AVI Sound International

Based in Vancouver, BC, Canada, AVI was established in 1989 to manufacture high quality loudspeaker drivers. The initial AVI products, all designed by chief engineer Howard Doctor, were high performance subwoofers for car audio applications. With computer modeling of driver behaviour still in its infancy, his team built many prototypes over several months, re-testing and improving each generation. The drivers were remarkably advanced, and many features that AVI introduced to car audio have since been adopted by others, including vented cast alloy chassis, integral heat exchangers, HX composite cones, ribbon wire and polyimide-glass composite voice coils.

Innovations

AVI's MX-90 was the world's first midrange to employ a neodymium (NdFeB) magnet, and AVI also created the first 24dB crossovers (XN-24E), and the first point source coaxial speakers (CS-130) in automotive audio. Among other notable innovations was an extraordinarily thin, dual magnet, dual voice coil subwoofer (SL-500) that performed remarkably well in eceptionally small enclosures. AVI Sound International is privately held, and the products continue to be hand-built in Vancouver, Canada, and the list of IASCA sound-quality competition winners using AVI speakers runs into the hundreds.
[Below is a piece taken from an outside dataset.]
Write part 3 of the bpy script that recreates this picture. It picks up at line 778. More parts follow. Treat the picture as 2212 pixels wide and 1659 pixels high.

In 2008, AVI introduced professional speaker systems, designed for 'high output hi-fi' applications. Also new at that time were a family of line-source systems based on their proprietary 130mm wide-range driver. All alloy enclosures create good sounding, inconspicuous and rugged speakers with 1, 2, or 3 active drivers. These drivers employ unusual treated paper LF cones with damped-roll textile suspensions, and resin impregnated HF cone/dome radiators, driven by low mass voice coils in narrow gaps, using TDK magnets.